Abstract

This interview with Joseph Frank—best known as the author of a five-volume biography of Dostoevsky (published 1976–2002) and of Spatial Form in Modern Literature (1945)—was conducted in 2012 at Stanford and is published here, shortly after his death at age ninety-four, as a memorial to him. The conversation highlights Frank’s representation of Dostoevsky as a critic and a satirist of the nihilist intelligentsia of nineteenth-century Russia—a portrayal that runs counter to the understanding and use of his writings and his characters by Marxists, Nietzscheans, Freudians, Surrealists, crisis theologians, and Existentialists.
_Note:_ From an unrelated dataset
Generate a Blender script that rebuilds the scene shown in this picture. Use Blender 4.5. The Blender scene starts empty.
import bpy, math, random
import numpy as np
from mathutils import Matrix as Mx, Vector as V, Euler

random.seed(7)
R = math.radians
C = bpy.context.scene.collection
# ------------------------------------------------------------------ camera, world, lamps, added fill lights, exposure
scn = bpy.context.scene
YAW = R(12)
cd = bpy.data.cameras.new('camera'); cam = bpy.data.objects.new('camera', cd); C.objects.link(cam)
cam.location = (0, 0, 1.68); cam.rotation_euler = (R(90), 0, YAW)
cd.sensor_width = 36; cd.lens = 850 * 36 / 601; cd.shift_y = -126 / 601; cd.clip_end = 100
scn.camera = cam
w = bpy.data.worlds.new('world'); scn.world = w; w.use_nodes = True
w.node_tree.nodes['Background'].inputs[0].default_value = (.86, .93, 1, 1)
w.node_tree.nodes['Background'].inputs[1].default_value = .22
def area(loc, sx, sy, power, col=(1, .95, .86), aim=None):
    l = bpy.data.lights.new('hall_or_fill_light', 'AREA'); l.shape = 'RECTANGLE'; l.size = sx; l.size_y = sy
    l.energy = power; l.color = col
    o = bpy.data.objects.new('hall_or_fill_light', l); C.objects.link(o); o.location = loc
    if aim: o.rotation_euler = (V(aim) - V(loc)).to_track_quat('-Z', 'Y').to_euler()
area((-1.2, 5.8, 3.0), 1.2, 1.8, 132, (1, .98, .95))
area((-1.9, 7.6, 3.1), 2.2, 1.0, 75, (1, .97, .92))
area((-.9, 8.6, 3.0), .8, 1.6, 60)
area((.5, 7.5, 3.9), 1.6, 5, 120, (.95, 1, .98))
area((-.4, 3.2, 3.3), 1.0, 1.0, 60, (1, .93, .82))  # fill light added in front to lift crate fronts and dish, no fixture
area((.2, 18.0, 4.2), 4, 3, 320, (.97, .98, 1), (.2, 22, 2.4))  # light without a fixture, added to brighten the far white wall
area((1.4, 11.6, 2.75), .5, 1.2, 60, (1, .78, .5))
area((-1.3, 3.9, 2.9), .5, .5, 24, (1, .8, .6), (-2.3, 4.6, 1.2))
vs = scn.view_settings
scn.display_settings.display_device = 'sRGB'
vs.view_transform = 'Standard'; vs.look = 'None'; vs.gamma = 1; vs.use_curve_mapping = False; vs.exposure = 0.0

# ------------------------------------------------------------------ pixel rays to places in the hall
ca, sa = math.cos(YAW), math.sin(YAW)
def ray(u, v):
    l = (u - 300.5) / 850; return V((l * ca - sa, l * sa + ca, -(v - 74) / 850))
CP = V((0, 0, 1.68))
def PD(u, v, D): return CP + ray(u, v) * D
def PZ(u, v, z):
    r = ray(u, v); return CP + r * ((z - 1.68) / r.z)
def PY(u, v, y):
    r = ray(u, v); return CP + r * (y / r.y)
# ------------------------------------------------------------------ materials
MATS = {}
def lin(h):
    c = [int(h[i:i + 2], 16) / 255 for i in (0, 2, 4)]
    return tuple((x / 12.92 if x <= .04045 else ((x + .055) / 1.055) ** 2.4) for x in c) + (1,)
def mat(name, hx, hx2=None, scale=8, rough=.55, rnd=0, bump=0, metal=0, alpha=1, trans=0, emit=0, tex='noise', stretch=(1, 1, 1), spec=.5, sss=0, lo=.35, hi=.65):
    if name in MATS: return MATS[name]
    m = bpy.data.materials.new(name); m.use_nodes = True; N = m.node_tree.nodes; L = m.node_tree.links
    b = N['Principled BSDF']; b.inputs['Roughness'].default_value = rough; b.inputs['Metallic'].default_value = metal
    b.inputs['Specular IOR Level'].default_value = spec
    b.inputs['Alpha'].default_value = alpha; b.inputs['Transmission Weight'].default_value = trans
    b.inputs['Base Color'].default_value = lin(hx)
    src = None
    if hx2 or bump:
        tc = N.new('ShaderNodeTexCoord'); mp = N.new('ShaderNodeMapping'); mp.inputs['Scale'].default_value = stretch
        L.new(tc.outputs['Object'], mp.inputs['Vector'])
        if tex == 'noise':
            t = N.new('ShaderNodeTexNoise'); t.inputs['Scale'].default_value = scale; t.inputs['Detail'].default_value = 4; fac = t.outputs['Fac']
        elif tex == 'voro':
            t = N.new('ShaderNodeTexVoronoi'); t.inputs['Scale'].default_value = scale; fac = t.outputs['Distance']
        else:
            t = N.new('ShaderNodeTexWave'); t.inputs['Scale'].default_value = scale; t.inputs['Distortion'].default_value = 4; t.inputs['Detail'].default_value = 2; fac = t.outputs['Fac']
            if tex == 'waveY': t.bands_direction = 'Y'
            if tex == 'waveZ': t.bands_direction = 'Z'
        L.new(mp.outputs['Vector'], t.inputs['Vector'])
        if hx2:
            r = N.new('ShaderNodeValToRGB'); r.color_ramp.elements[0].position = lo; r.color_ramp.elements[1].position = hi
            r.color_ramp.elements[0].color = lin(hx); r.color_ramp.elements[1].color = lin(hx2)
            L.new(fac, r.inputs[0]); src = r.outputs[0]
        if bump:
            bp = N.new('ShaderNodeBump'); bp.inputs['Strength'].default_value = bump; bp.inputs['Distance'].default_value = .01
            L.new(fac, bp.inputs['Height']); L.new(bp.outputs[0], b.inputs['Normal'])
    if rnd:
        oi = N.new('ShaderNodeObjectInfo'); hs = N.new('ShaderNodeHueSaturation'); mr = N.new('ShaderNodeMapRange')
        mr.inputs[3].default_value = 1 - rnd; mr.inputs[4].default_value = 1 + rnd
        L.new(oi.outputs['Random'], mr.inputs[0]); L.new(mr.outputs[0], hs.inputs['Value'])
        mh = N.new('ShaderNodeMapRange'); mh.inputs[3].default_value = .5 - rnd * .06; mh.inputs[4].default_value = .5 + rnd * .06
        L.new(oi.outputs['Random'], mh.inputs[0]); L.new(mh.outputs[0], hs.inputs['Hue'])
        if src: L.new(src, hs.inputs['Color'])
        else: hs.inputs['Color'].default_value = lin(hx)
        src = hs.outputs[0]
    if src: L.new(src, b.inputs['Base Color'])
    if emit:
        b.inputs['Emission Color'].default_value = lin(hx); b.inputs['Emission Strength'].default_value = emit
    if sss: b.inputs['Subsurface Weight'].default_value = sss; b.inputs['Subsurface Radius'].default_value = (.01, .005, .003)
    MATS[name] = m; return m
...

Frank tells the story of how his friendship in the 1950s with Ralph Ellison, author of Invisible Man, led to Frank’s teaching himself Russian in order to read Notes from Underground and write an article on the novella that changed the face of Dostoevsky scholarship. The conversation also provides hints as to how—as director of the Christian Gauss Seminars at Princeton and as a contributor to debates about Spatial Form in Critical Inquiry—he negotiated the intellectual trends and distractions of Grand Theory, which came to dominate literary criticism in the 1970s and confirmed Frank in his counterfocus on the importance of historical context, not only in criticism but also in literary creation. Above all, the interview shows how a scholar can overcome institutional pressures and the temptations of careerism by shrugging them off and concentrating attention on scholarship alone.